Lower transport costs would bring down prices of goods in Sri Lanka. An uptick in trade would create thousands of direct and indirect jobs. The road link would also contribute to the economic development of backward provinces like the Northern Province and the North Central Province.

“Districts in these provinces have been the lowest contributors to the national economy for a very long period. The poverty and unemployment rates of these provinces are the highest in the country and the human development index of these provinces is the lowest in the country,’’ the economists pointed out.

“Furthermore, the business communities in the Northern and North Central Provinces have long complained about their inability to directly engage in international trade. Presently, businesspersons in the Northern and North Central Provinces can engage in export/ import trade only through exporters/importers in Colombo. The proposed bridge would boost direct international trade between the northern, north-central, and eastern regions of Sri Lanka and India (particularly Southern India).”

Currently, only a small fraction of Indian tourists visits the Northern, North Central, and Eastern Provinces of Sri Lanka due to the long distance from Colombo, where the main international airport is located. The proposed bridge would boost tourist traffic to these marginalized provinces.

Unlike in 2002, 2015, 2016 and 2017, Sinhala nationalists have made no comment on the bridge proposal as on date. This is probably because it will be churlish to oppose closer links with India when India is helping Sri Lanka overcome a grave economic crisis.
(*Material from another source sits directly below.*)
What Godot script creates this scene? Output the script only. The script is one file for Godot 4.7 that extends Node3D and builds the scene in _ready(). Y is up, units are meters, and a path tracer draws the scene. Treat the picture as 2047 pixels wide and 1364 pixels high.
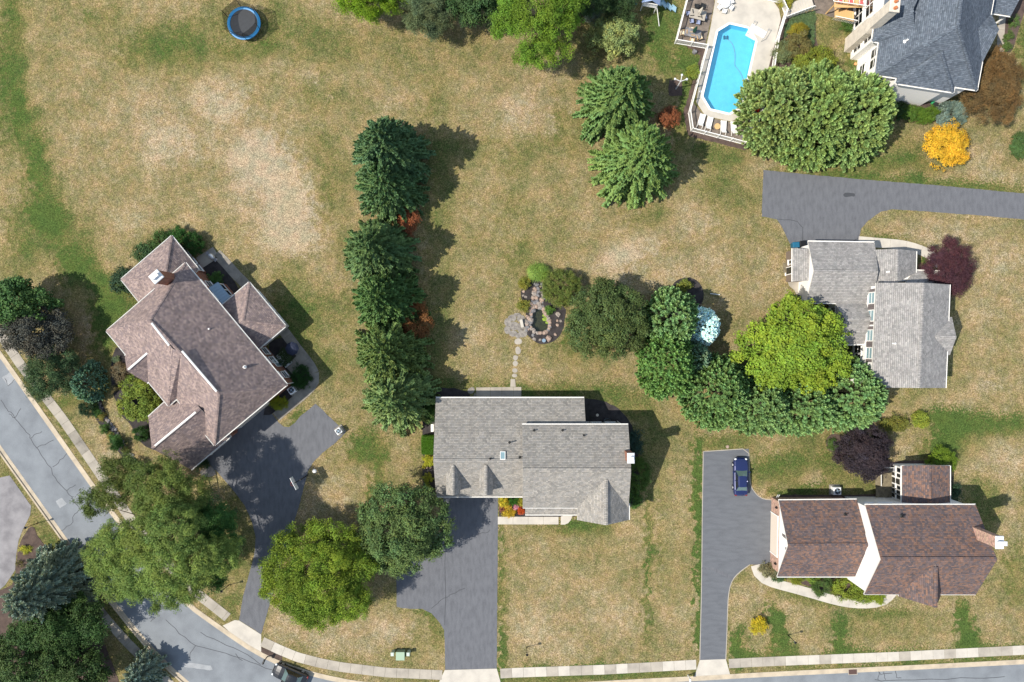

But suspicions about India’s moves run deep in the minds of the Sri Lankan ruling class, based on an atavistic fear of Indian hegemony. An imagined prospect of being flooded by businessmen, professionals and workers from over-populated India frightens Sri Lankan businessmen and professionals. Hence the opposition to the Comprehensive Economic Partnership Agreement (CEPA) and the Economic and Technical Partnership Agreement (ETCA) proposed by India.

Sri Lanka is also thought to be too weak vis-à-vis India. Sunday Times said so in an editorial on Wickremesinghe’s visit: “The problem for Sri Lanka is that it has no muscle, no clout to bargain as equal partners for win-win solutions when in Delhi. It is a lopsided balance sheet.”